Late on Tuesday night, Queens-born Donald Trump celebrated the defeat of both Goldman and Conway in a pair of social media posts. “Weak and pathetic Congressman Dan Goldman just lost, BIG! I guess people didn’t like him illegally targeting President TRUMP,” the president said of the congressman, who served as the lead counsel to House Democrats during the Trump’s first impeachment. Of Conway, whose ex-wife was a top adviser to the president during his first term, Trump gleefully predicted that he would “end up at about 5% of the vote in a rather weak field of young and aggressive Communists”.

Though the night highlighted the growing influence of the party’s left flank, moderate Democrats prevailed in a handful of districts that will be consequential in November.

On Long Island, the Democratic freshmen representatives Tom Suozzi and Laura Gillen easily fended off primary challenges as they prepare to defend their swing-district seats in November.

And in a battleground Hudson valley district, Cait Conley, the former White House counter-terrorism official and army combat veteran, won a competitive Democratic primary to take on the Republican representative Mike Lawler. New York’s 17th district is one of just three across the US that voted in 2024 for Kamala Harris for president but elected a Republican member of Congress, and Lawler is considered one of the most endangered members of the House in a year when Democrats hope voters will deliver a strong rebuke to Trump and his unpopular presidency.
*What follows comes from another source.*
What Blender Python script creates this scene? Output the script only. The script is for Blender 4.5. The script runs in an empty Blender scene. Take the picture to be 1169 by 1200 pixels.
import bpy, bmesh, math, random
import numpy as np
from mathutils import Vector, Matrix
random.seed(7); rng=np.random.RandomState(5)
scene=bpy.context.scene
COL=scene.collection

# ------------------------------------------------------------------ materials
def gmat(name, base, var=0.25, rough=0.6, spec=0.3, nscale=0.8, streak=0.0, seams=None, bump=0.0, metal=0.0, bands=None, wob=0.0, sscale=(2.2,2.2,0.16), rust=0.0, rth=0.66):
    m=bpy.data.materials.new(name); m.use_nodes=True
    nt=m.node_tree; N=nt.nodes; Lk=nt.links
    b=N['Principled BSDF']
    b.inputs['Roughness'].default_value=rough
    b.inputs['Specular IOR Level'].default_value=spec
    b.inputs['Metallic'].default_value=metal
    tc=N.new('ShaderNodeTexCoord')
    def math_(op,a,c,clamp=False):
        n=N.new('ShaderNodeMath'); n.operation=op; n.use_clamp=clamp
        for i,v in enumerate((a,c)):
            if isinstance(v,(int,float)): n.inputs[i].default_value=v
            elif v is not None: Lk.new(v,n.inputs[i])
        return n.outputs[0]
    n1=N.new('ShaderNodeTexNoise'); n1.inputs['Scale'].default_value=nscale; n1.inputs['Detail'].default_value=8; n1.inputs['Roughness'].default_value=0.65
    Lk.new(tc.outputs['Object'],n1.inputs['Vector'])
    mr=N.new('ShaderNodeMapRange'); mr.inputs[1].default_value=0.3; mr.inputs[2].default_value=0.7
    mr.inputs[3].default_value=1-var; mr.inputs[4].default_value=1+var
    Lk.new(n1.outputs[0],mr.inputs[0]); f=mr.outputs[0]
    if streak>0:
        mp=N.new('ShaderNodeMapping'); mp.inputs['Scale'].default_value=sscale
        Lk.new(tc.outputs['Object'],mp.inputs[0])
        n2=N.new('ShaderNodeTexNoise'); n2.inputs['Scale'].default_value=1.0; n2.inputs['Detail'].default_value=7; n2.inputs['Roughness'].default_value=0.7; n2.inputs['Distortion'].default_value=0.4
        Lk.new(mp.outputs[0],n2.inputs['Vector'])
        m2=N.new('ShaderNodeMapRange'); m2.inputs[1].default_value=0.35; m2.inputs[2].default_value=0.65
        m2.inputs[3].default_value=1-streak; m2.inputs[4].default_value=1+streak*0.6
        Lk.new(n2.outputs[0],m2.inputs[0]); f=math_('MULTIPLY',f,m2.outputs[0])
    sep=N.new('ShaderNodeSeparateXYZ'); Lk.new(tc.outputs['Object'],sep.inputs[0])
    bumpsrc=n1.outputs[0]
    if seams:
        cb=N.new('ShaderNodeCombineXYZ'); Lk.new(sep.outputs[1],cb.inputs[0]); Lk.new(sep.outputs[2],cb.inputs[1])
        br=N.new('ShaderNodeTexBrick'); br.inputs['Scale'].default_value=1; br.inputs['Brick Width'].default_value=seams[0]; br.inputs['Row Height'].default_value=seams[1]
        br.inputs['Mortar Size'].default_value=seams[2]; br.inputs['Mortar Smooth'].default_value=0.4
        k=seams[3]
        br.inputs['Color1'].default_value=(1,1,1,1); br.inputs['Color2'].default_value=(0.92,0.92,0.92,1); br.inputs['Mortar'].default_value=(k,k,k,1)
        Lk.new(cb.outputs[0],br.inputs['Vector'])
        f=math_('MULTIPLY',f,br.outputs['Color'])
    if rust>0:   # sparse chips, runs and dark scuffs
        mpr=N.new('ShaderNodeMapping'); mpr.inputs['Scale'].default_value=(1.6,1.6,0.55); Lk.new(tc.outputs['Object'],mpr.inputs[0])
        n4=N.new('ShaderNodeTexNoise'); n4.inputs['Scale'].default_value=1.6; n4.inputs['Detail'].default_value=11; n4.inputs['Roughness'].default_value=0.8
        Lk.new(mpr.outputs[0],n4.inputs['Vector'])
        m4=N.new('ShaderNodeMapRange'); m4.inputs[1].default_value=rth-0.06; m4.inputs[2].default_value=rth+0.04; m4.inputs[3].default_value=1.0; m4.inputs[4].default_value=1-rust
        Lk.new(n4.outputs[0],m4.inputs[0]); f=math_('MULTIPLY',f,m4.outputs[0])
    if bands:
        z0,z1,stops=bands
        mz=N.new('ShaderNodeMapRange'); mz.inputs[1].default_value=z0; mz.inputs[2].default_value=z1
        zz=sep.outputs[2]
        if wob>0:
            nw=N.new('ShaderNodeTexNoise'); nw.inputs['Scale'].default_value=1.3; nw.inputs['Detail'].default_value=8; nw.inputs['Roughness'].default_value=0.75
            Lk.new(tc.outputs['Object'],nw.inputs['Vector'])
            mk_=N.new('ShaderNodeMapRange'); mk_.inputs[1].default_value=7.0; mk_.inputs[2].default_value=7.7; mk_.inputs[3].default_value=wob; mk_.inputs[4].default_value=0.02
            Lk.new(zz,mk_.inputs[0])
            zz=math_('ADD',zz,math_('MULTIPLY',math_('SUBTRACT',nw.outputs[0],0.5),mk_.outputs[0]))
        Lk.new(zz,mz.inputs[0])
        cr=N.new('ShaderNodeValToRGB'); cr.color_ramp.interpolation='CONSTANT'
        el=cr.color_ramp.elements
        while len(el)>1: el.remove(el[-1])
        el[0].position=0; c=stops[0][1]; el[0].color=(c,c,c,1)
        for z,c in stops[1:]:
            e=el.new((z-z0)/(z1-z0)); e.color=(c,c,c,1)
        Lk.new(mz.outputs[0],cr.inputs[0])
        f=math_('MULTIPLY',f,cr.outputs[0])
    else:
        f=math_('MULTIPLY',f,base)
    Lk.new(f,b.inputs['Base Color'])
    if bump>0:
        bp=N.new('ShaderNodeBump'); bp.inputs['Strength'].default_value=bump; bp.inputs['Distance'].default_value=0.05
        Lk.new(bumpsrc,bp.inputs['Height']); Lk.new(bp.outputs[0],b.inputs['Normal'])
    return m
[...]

“No one is coming to save us,” Conley said in remarks on Tuesday night. “We are the cavalry.”

Still, there were signs Trump’s stranglehold on the Republican party remained intact, as Anthony Constantino won the Republican primary in the upstate New York 21st congressional district. Constantino, who was endorsed by the president, faced Robert Smullen, a state assemblyman who was backed by local party officials.

Constantino will be the favorite to win the November election in a heavily Republican seat vacated by the Maga enthusiast Elise Stefanik. Stefanik, who the president nominated for UN ambassador before withdrawing that nomination, ended her subsequent campaign for New York governor last year.

In Maryland, Adrian Boafo won the extremely crowded primary race to succeed Steny Hoyer, the longest-serving House Democrat and a longtime member of leadership who is retiring at the end of his 23rd term. Boafo, a state delegate, defeated the former US Capitol police officer Harry Dunn, who defended the building on January 6, and businesswoman Quincy Bareebe.

In one of the most expensive House primary races in US history, the Democratic congresswoman April McClain Delaney fended off her predecessor, the former Democratic congressman David Trone, who sought to reclaim his seat in Maryland’s sixth district after an unsuccessful bid for Senate two years ago. In Utah, former congressman Brad McAdams, a political moderate, won the primary to compete in a ​n​ewly drawn Democratic-friendly district in Salt Lake City​.

And in South Carolina, the state attorney general, Alan Wilson, won the runoff for the Republican nomination for governor. Trump initially endorsed the lieutenant governor, Pamela Evette, in the race, but at the last minute decided to endorse both candidates, saying voters “can’t go wrong”.

In the state’s first congressional district, Nancy Lacore, a three-star navy rear-admiral fired by the defense secretary, Pete Hegseth, last year, defeated US Coast Guard veteran Mac Deford in the runoff for the Democratic nomination.